資料写真:東京大学の食堂
ヨーグルトサラダ、カレー牛、味噌汁、そして冷奴、志村真弓さんはセルフサービスコーナーから素早く自分の好きなおかずを選び、会計を済ませて食堂の空いている席に向かう。東京大学の駒場キャンパスでは、夏の午後に人が集まる場所のひとつがこの食堂である。「食べ物があって、タダで水が飲めて、ソファーでのんびりくつろげるから、大好き。」と彼女は言う。
東京には130以上の大学が存在するが、それぞれの食堂の特徴はなんと言ってもその「安さ」にある。更に今の少子化時代にあっては、多くの大学において「ものの良さ」や「環境美」も、学生を引き付けるための新しい方向性となっている。大学における食堂の重要性が増すにつれ、多くの大学ではそのメニューや味つけに心血を注ぐだけでなく、こだわりの新設備を導入し、食堂の雰囲気やサービスの向上に一役買っている。
◇人を呼び込むには、まずその胃袋から
資料写真:食事中の東洋大学の学生
毎年7000名ほどの新入生を迎える東洋大学では、学生食堂がすでに学校の一大特色となっている。大学側もその食堂が注目を集めるにつれ、「本校に入学を希望する高校生やご家族の皆さんがどんどん増えていくことを願う」としている。また、同大学は今年11月に完成する新校舎の地下にも600名を収容できる食堂を設置し、地上一階には高級レストランを設け、食にこだわる学生たちの要望に応えようとしている。
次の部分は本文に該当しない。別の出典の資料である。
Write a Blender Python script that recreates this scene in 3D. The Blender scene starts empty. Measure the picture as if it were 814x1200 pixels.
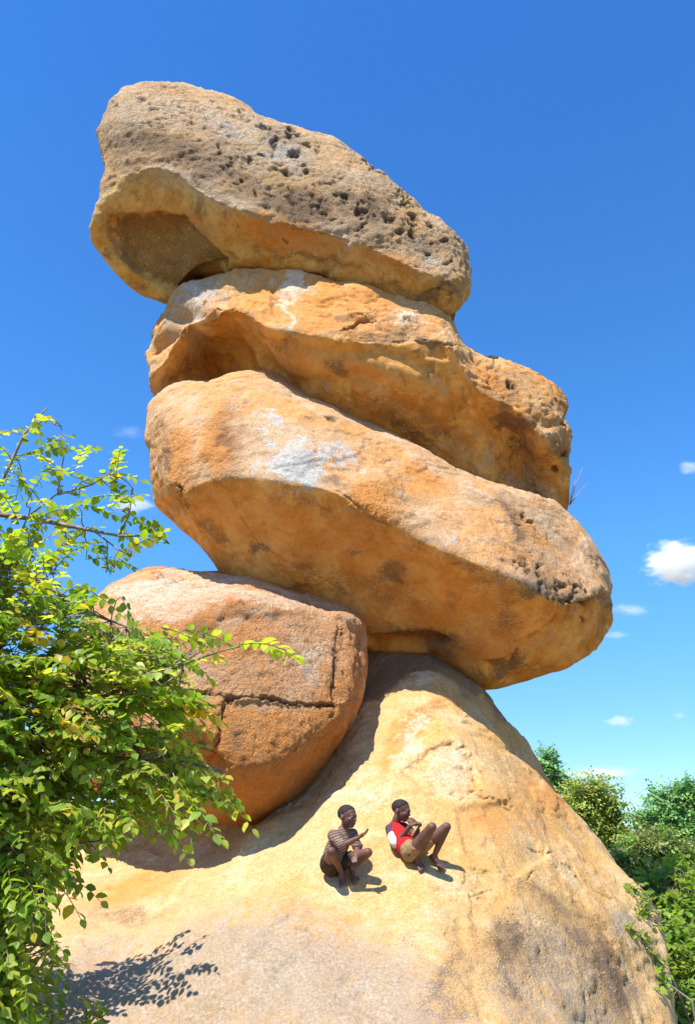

日本経済新聞の報道によれば、東洋大学のように食堂に力を入れる大学はますます多くなってきているという。豊富なメニューに加えて、一部の大学では食堂全体の環境やハード面も重視している。今年4月、東京に近い埼玉純真短期大学は、数千万円を投じて食堂の全面改装を行った。「改装後は、カフェ風の白いテーブルや布張り椅子によって食堂全体が上品に見えるようになりました。」同校の藤田利久校長は言う。「私たちの目標は学生が毎日でも来たいと思う食堂作りです。」藤田校長によれば、食堂を目玉に新入生募集PRを行ったところ、オープンキャンパスに参加した人数は去年の2倍にも達したという。